When anti-apartheid activists died in detention at the hands of the security police, Saunders would inform the nation in solemn tones that they'd slipped on soap or thrown themselves from the 10th floor of John Vorster Square.
Nelson Mandela was "a self-confessed communist and terrorist", white opposition politicians and business leaders who wanted to talk to the ANC were "useful idiots" doing the bidding of "terrorist agitators".
When South African special forces attacked safe houses in neighbouring states, killing women and children, it was a victory over terrorism.
Nine months after Mandela's release in 1990 Saunders was sent to interview him at his home in Soweto. He said he relished the prospect of meeting "this man", who he had "intensely disliked" throughout his career.
"I regarded him as a terrorist and a communist and I was shocked that FW de Klerk had released him from prison," Saunders wrote later.
When he arrived he was told that Mandela refused to be interviewed by him.
He was furious when he saw him being interviewed later on TV by the SABC's Clarence Keyter. Saunders accused the SABC of betrayal and took it as a clear signal that his star at the corporation was waning.
In 1991, after resisting efforts to retrench him, he applied for and was granted a posting to London as the SABC's Europe correspondent to replace Freek Robinson.
In 1993 he went to Oslo, Norway, to cover the joint awarding of the Nobel Peace Prize to Mandela and De Klerk. This time Mandela agreed to an interview.
At the end of Saunders's contract, in January 1995, he returned to "an extremely hostile" SABC. He resigned soon afterwards at the age of 55.

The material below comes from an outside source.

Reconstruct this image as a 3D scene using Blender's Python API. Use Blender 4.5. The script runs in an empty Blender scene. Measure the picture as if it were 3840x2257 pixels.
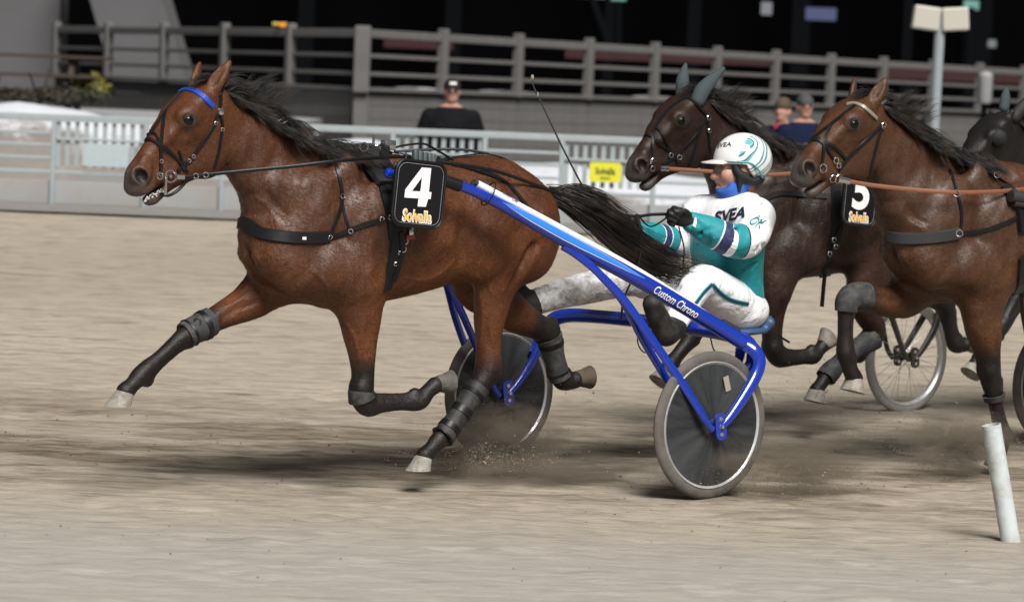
import bpy, bmesh, math, random
import numpy as np
from mathutils import Vector, Matrix
from mathutils.bvhtree import BVHTree

# ------------------------------------------------------------------ camera, sky, light, exposure
SC = bpy.context.scene
COL = SC.collection
PW, PH = 3840.0, 2257.0
FOC, CAM_H, HORIZON, ROLL = 12000.0, 1.85, 320.0, math.radians(2.3)
_p = math.atan((PH/2-HORIZON)*math.cos(ROLL)/FOC)
_R0 = np.array([1.0, 0, 0]); CF = np.array([0, math.cos(_p), -math.sin(_p)]); _U0 = np.cross(_R0, CF)
CR = _R0*math.cos(ROLL)+_U0*math.sin(ROLL)
CU = -_R0*math.sin(ROLL)+_U0*math.cos(ROLL)
CO = np.array([0.0, 0.0, CAM_H])
cam_d = bpy.data.cameras.new('camera'); cam = bpy.data.objects.new('camera', cam_d); COL.objects.link(cam)
cam_d.sensor_fit = 'HORIZONTAL'; cam_d.sensor_width = 36.0; cam_d.lens = FOC/PW*36.0
cam_d.clip_start = 0.5; cam_d.clip_end = 600.0
cam.matrix_world = Matrix(((CR[0], CU[0], -CF[0], CO[0]), (CR[1], CU[1], -CF[1], CO[1]), (CR[2], CU[2], -CF[2], CO[2]), (0, 0, 0, 1)))
cam_d.dof.use_dof = True; cam_d.dof.focus_distance = 14.5; cam_d.dof.aperture_fstop = 3.4
SC.camera = cam

SUN_AZ, SUN_EL = math.radians(289), math.radians(48)      # azimuth of the light measured from +X, elevation
world = bpy.data.worlds.new('World'); SC.world = world; world.use_nodes = True
wn = world.node_tree; wn.nodes.clear()
sky = wn.nodes.new('ShaderNodeTexSky'); sky.sky_type = 'NISHITA'; sky.sun_disc = False
sky.sun_elevation = SUN_EL; sky.sun_rotation = math.pi/2-SUN_AZ; sky.dust_density = 4.0; sky.air_density = 1.0
hs = wn.nodes.new('ShaderNodeHueSaturation'); hs.inputs['Saturation'].default_value = 0.25
bg = wn.nodes.new('ShaderNodeBackground'); bg.inputs['Strength'].default_value = 0.03
wo = wn.nodes.new('ShaderNodeOutputWorld')
wn.links.new(sky.outputs[0], hs.inputs['Color']); wn.links.new(hs.outputs[0], bg.inputs[0]); wn.links.new(bg.outputs[0], wo.inputs[0])
sun_d = bpy.data.lights.new('sun', 'SUN'); sun_o = bpy.data.objects.new('sun', sun_d); COL.objects.link(sun_o)
sun_d.energy = 5.0; sun_d.angle = math.radians(28); sun_d.color = (1.0, 0.965, 0.92)
_ld = Vector((math.cos(SUN_EL)*math.cos(SUN_AZ), math.cos(SUN_EL)*math.sin(SUN_AZ), math.sin(SUN_EL)))
sun_o.rotation_euler = _ld.to_track_quat('Z', 'Y').to_euler(); sun_o.location = (0, 0, 30)
SC.view_settings.view_transform = 'Standard'; SC.view_settings.look = 'None'
SC.view_settings.exposure = 0.12; SC.view_settings.gamma = 1.0; SC.view_settings.use_curve_mapping = False
SC.render.engine = 'CYCLES'
SC.cycles.max_bounces = 6

# ------------------------------------------------------------------ geometry of the place
def ray(x, y): return CR*(x-PW/2)/FOC+CU*(PH/2-y)/FOC+CF
def on_z(x, y, z=0.0):
    d = ray(x, y); return CO+d*((z-CAM_H)/d[2])
def on_depth(x, y, Y):
    d = ray(x, y); return CO+d*(Y/d[1])

class Frame:
    """Local frame of one horse and sulky: origin under the axle, x forward, y to the horse's left, z up."""
    def __init__(self, c, heading):
        self.c = np.array([c[0], c[1], c[2] if len(c) > 2 else 0.0]); self.a = heading
        self.fw = np.array([math.cos(heading), math.sin(heading), 0.0]); self.s = np.array([-self.fw[1], self.fw[0], 0.0])
    def at(self, x, y, side):
        d = ray(x, y); t = ((self.c+self.s*side-CO)@self.s)/(d@self.s); P = CO+d*t-self.c
        return (P@self.fw, side, P[2])
    def atf(self, x, y, f):
        d = ray(x, y); t = ((self.c+self.fw*f-CO)@self.fw)/(d@self.fw); P = CO+d*t-self.c
        return (f, P@self.s, P[2])
    def loc(self, P):
        d = np.asarray(P)-self.c; return np.array([d@self.fw, d@self.s, d[2]])
    def locdir(self, d): return np.array([d@self.fw, d@self.s, d[2]])
    def wld(self, p): return self.c+self.fw*p[0]+self.s*p[1]+np.array([0, 0, p[2]])
    def empty(self, name):
        o = bpy.data.objects.new(name, None); COL.objects.link(o)
        o.location = self.c; o.rotation_euler = (0, 0, self.a); o.empty_display_size = 0.2
        return o

# ------------------------------------------------------------------ object helpers
def tag(o, label=None, cat=None, group=None, kind=None):
    if label: o['label'] = label
    if cat: o['category'] = cat
    if group: o['group'] = group
    if kind: o['kind'] = kind
    return o
def mesh_obj(name, verts, faces, mat=None, parent=None, smooth=False, mats=None, fmat=None):
    me = bpy.data.meshes.new(name)
    me.from_pydata([tuple(map(float, v)) for v in verts] if not isinstance(verts, np.ndarray) else verts.astype(float).tolist(), [], faces if not isinstance(faces, np.ndarray) else faces.tolist())
    if smooth: me.shade_smooth()
    o = bpy.data.objects.new(name, me); COL.objects.link(o)
    for m in (mats or ([mat] if mat else [])): me.materials.append(m)
    if fmat is not None: me.polygons.foreach_set('material_index', np.asarray(fmat, dtype=np.int32))
    if parent: o.parent = parent
    me.update(); return o
def empty(name, loc=(0, 0, 0), rz=0.0):
    o = bpy.data.objects.new(name, None); COL.objects.link(o); o.location = loc; o.rotation_euler = (0, 0, rz); o.empty_display_size = 0.2
    return o
def copy_tree(o, parent=None):
    c = o.copy(); COL.objects.link(c)
    if parent: c.parent = parent
    for ch in list(o.children): copy_tree(ch, c)
    return c

class MB:
    """Collects boxes, tubes, plates and ribbons; build() links them as one mesh object."""
    def __init__(self): self.v = []; self.f = []
    def add(self, v, f):
        n = len(self.v); self.v += [tuple(map(float, p)) for p in v]; self.f += [tuple(i+n for i in q) for q in f]; return self
    def box(self, c, h, X=(1, 0, 0), Y=(0, 1, 0), Z=(0, 0, 1), bev=0.0):
        c = np.array(c, float); X, Y, Z = (np.array(a, float) for a in (X, Y, Z))
        if bev <= 0:
            v = [c+X*h[0]*i+Y*h[1]*j+Z*h[2]*k for i in (-1, 1) for j in (-1, 1) for k in (-1, 1)]
            return self.add(v, [(0, 1, 3, 2), (4, 6, 7, 5), (0, 4, 5, 1), (2, 3, 7, 6), (0, 2, 6, 4), (1, 5, 7, 3)])
        bm = bmesh.new(); bmesh.ops.create_cube(bm, size=2.0)
        for q in bm.verts: q.co = Vector((q.co.x*h[0], q.co.y*h[1], q.co.z*h[2]))
        bmesh.ops.bevel(bm, geom=bm.edges[:], offset=bev, segments=2, affect='EDGES', profile=0.5)
        v = [c+X*q.co.x+Y*q.co.y+Z*q.co.z for q in bm.verts]; bm.verts.index_update()
        f = [[q.index for q in p.verts] for p in bm.faces]; bm.free(); return self.add(v, f)
    def tube(self, pts, r, n=8, caps=True, flat=None, ref=(0, 0, 1)):
        """pts: polyline, r: radius or list; flat: (axis, ratio) squeezes the section along ref"""
        P = np.array(pts, float); m = len(P); r = np.broadcast_to(np.array(r, float), (m,))
        T = np.gradient(P, axis=0); T /= np.linalg.norm(T, axis=1)[:, None]+1e-12
        ref = np.array(ref, float)
        if abs(ref@T[0]) > 0.95*np.linalg.norm(ref): ref = np.array([1.0, 0, 0]) if abs(T[0][0]) < 0.9 else np.array([0, 1.0, 0])
        A = np.cross(T[0], ref); A /= np.linalg.norm(A); v = []
        for i in range(m):
            A = A-T[i]*(A@T[i]); A /= np.linalg.norm(A)+1e-12; B = np.cross(T[i], A)
            for k in range(n):
                t = 2*math.pi*k/n; v.append(P[i]+(A*math.cos(t)+B*math.sin(t)*(flat if flat else 1.0))*r[i])
        f = [(i*n+k, i*n+(k+1) % n, (i+1)*n+(k+1) % n, (i+1)*n+k) for i in range(m-1) for k in range(n)]
        if caps: f += [tuple(range(n-1, -1, -1)), tuple((m-1)*n+k for k in range(n))]
        return self.add(v, f)
    def lathe(self, c, axis, prof, n=48, closed=False):
        """prof: list of (radius, height along the axis)"""
        c = np.array(c, float); a = np.array(axis, float); a /= np.linalg.norm(a)
        x = np.cross(a, (0, 0, 1.0)) if abs(a[2]) < 0.9 else np.cross(a, (1.0, 0, 0)); x /= np.linalg.norm(x); y = np.cross(a, x)
        v = [c+a*h+(x*math.cos(2*math.pi*k/n)+y*math.sin(2*math.pi*k/n))*r for (r, h) in prof for k in range(n)]
        m = len(prof); rng = range(m if closed else m-1)
        f = [(i*n+k, i*n+(k+1) % n, ((i+1) % m)*n+(k+1) % n, ((i+1) % m)*n+k) for i in rng for k in range(n)]
        return self.add(v, f)
    def prism(self, poly, z0, z1, M=None):
        """poly: 2-D outline, extruded from z0 to z1, then moved by the 3x4 frame M = (origin, X, Y, Z)"""
        o, X, Y, Z = (np.array(a, float) for a in (M or ((0, 0, 0), (1, 0, 0), (0, 1, 0), (0, 0, 1)))); n = len(poly)
        v = [o+X*p[0]+Y*p[1]+Z*z for z in (z0, z1) for p in poly]
        return self.add(v, [tuple(range(n-1, -1, -1)), tuple(range(n, 2*n))]+[(i, (i+1) % n, n+(i+1) % n, n+i) for i in range(n)])
    def build(self, name, mat=None, parent=None, smooth=False):
        o = mesh_obj(name, self.v, self.f, mat, parent, False)
        if smooth:
            o.data.shade_smooth()
            try: o.data.set_sharp_from_angle(angle=math.radians(40))
            except Exception: pass
        return o
def crom(P, n):
    """Catmull-Rom through the rows of P (any dimension), n steps per span"""
    P = np.array(P, float); Q = np.vstack([2*P[0]-P[1], P, 2*P[-1]-P[-2]]); out = []
    for i in range(1, len(Q)-2):
        a, b, c, d = Q[i-1], Q[i], Q[i+1], Q[i+2]
        for t in np.linspace(0, 1, n, endpoint=False):
            out.append(0.5*(2*b+(c-a)*t+(2*a-5*b+4*c-d)*t*t+(3*b-a-3*c+d)*t**3))
    out.append(P[-1]); return np.array(out)
def rrect(w, h, r, n=6):
    out = []
    for (cx, cy, a0) in ((w-r, h-r, 0), (-w+r, h-r, 90), (-w+r, -h+r, 180), (w-r, -h+r, 270)):
        for k in range(n+1):
            a = math.radians(a0+90*k/n); out.append((cx+r*math.cos(a), cy+r*math.sin(a)))
    return out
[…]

According to him he was then contacted by the National Intelligence Agency (NIA) and told that Mandela had recommended he be sent back to London to work for the NIA probing right-wing ... extremism and terrorism, the Inkatha Freedom Party and Mangosuthu Buthelezi.

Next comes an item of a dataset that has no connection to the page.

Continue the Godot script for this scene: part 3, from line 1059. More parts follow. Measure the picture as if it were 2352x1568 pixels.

He claimed that after returning to SA he was recruited by the department of intelligence as a spy in various African countries.
Two years later he fell out with the department over his contract, which was then terminated.
All this came to light when a letter he'd sent to intelligence minister Joe Nhlanhla threatening to sue the department for unpaid expenses was leaked to the media. There was no official comment but a source in the ministry accused him of trying to hold the government to ransom by threatening to tell all in court.
According to the source, Saunders had worked as a spy for apartheid-era intelligence services for years. During the Truth and Reconciliation Commission (TRC) hearings former government agents claimed they had paid Saunders to plant or distort stories. He was also accused of informing on colleagues.
Apartheid spy Craig Williamson told the TRC that a "special relationship" existed between the SABC and the intelligence community. He said the SABC was used to present cross-border raids by the South African security forces in a positive light.
In 1992 Germany's Top Secret magazine linked Saunders to disinformation and intelligence-gathering activities by South African military intelligence. Later that year Cyril Ramaphosa, who was then secretary-general of the ANC, referred to SA Defence Force documents that showed that Saunders was "a willing party to a covert attempt by [SADF chief] General Georg Meiring to smear the ANC by linking it to the Irish Republican Army and the Palestine Liberation Organisation".
Saunders was born in Pretoria on October 22 1939. After matriculating at Pretoria Boys High he majored in Afrikaans-Nederlands and geography at Wits University, and completed a postgraduate diploma in journalism through Unisa before joining the SABC. In 1984 he won an Artes award for a documentary programme titled Target Terrorism.
In 2006 he accused the SABC and other TV channels of censorship and a "deliberate and cynical suppression and manipulation of South African history" when they refused to air an interview he did with a 90-year-old PW Botha.
In the interview Botha told him that "looking back, if I have to do again what I've done, I'll repeat it!" - and that his favourite song was Amazing Grace.
Saunders said this revelation caused him to read the lyrics of the song carefully and reassess Botha's character.
Saunders, who died of heart failure, is survived by Ria, his wife of 57 years, and five children. His son Dudley, a TV cameraman, died in 2013 after being hit by a train in Soweto while working for UK film company Arrow Media.